Dans L’impérialisme, stade suprême du capitalisme, on a une démonstration scientifique de la valeur de ce concept. Les chapitres de l’œuvre sont les suivants :
La concentration de la production et les monopoles
Les banques et leur nouveau rôle
Le capital financier et l’oligarchie financière
L’exportation des capitaux
Le partage du monde entre les groupements capitalistes
Le partage du monde entre les grandes puissances
L’impérialisme, stade particulier du capitalisme
Le parasitisme et la putréfaction du capitalisme
La critique de l’impérialisme
La place de l’impérialisme dans l’Histoire
Si l’on regarde bien, on voit que ce découpage suit une logique précise.
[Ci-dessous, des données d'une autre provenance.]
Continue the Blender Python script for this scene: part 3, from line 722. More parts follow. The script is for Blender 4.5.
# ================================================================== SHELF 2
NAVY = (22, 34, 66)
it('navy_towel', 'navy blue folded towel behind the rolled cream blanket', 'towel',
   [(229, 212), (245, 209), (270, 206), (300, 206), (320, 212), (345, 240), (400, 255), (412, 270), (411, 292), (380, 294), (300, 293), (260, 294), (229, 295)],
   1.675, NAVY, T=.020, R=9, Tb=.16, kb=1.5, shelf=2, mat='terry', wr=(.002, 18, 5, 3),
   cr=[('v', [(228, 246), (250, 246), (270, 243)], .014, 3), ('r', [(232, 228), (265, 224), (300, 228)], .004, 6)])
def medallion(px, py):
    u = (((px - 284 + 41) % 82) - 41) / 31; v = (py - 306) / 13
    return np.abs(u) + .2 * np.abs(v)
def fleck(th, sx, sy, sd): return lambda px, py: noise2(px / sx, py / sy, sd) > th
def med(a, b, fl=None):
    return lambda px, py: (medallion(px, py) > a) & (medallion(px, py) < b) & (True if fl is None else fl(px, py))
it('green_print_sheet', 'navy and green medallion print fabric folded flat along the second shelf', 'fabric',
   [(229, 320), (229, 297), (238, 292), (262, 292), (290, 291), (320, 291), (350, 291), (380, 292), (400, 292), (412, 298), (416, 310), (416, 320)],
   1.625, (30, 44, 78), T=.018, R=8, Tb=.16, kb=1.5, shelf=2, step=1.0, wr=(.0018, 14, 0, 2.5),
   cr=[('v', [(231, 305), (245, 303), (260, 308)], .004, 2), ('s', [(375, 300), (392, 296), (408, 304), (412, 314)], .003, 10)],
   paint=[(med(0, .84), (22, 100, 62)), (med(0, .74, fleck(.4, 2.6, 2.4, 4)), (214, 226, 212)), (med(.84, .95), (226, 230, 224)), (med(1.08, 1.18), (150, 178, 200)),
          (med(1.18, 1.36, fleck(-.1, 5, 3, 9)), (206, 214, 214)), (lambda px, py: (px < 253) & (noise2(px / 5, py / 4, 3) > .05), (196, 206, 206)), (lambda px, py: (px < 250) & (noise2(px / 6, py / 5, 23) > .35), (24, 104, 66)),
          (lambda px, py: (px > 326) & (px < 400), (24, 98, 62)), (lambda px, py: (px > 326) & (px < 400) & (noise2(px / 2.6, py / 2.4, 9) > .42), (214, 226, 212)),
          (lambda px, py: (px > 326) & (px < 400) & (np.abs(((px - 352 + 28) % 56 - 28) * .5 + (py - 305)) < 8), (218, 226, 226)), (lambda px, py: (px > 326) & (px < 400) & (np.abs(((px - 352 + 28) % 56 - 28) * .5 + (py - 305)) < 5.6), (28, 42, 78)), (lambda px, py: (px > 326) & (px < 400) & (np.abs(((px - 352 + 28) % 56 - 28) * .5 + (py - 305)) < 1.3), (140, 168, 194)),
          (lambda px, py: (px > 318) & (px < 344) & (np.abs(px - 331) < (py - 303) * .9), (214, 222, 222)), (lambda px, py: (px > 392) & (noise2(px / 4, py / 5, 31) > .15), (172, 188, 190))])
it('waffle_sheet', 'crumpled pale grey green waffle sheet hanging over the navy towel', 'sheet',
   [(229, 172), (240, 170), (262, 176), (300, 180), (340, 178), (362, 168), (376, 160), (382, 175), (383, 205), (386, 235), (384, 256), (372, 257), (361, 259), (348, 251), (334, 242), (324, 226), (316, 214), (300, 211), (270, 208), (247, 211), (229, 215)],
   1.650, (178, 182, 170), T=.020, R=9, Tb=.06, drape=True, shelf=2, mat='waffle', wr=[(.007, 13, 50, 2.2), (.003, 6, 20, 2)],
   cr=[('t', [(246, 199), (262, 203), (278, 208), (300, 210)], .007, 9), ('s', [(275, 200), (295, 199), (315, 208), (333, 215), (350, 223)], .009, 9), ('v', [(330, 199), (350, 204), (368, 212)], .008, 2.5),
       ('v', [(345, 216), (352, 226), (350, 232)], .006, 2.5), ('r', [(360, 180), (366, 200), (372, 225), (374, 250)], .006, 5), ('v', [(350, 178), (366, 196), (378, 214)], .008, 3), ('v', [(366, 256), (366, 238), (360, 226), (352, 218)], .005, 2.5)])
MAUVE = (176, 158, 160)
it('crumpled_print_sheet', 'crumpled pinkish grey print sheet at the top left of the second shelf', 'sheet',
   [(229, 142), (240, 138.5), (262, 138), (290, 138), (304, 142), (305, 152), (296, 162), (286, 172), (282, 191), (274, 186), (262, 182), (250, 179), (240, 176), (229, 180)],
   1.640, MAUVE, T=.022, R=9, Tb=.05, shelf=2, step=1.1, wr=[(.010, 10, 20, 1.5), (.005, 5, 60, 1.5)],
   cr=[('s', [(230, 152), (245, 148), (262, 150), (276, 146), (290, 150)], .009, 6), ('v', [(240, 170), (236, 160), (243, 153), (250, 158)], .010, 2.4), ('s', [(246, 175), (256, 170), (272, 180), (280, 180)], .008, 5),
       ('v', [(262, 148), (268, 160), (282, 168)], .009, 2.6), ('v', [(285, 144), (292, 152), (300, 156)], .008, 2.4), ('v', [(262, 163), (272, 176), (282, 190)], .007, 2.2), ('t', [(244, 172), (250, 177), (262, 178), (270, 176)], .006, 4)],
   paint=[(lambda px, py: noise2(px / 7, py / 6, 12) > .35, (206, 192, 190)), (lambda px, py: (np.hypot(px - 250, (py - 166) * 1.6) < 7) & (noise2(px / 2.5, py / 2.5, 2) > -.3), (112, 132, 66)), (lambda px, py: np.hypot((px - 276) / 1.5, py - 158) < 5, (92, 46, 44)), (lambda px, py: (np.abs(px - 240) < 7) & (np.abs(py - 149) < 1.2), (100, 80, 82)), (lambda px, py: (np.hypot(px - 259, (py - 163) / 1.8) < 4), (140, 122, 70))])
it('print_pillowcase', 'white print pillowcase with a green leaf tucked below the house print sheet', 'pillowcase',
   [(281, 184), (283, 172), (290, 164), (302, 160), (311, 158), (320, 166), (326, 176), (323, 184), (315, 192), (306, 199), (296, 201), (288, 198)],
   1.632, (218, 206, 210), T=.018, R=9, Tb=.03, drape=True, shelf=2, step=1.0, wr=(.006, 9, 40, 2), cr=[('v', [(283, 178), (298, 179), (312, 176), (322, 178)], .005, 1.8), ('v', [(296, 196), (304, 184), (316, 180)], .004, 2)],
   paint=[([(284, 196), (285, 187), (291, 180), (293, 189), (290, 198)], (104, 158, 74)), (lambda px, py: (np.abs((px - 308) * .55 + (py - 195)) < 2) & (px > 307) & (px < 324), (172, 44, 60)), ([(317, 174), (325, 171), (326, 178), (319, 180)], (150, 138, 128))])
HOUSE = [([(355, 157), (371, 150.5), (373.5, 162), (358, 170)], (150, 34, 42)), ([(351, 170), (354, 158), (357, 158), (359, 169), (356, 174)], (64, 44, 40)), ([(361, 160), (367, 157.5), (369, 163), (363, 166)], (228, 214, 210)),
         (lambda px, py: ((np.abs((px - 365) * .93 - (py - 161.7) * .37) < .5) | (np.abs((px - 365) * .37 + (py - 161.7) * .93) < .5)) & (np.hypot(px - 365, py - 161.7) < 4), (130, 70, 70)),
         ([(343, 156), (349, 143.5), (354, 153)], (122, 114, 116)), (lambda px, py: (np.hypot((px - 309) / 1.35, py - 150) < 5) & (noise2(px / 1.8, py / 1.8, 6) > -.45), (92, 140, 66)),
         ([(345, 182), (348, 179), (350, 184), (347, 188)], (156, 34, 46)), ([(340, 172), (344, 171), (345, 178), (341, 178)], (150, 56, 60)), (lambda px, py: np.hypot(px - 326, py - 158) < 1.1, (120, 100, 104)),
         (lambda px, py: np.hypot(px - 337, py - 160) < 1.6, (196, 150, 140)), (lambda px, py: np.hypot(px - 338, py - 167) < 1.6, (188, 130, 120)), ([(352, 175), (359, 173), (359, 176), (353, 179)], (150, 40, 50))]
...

Lénine expose d’abord comment apparaissent les monopoles, comment ensuite les banques jouent un rôle d’autant plus grand, ce qui aboutit à la formation d’une oligarchie financière.
De là se forme une exportation de capitaux aboutissant au partage du monde entre les capitalistes, puis entre les nations capitalistes, ce qui produit les contradictions inter-impérialistes d’un côté, un parasitisme des pays opprimés de l’autre, le tout annonçant l’inéluctable révolution socialiste balayant le capitalisme pourrissant.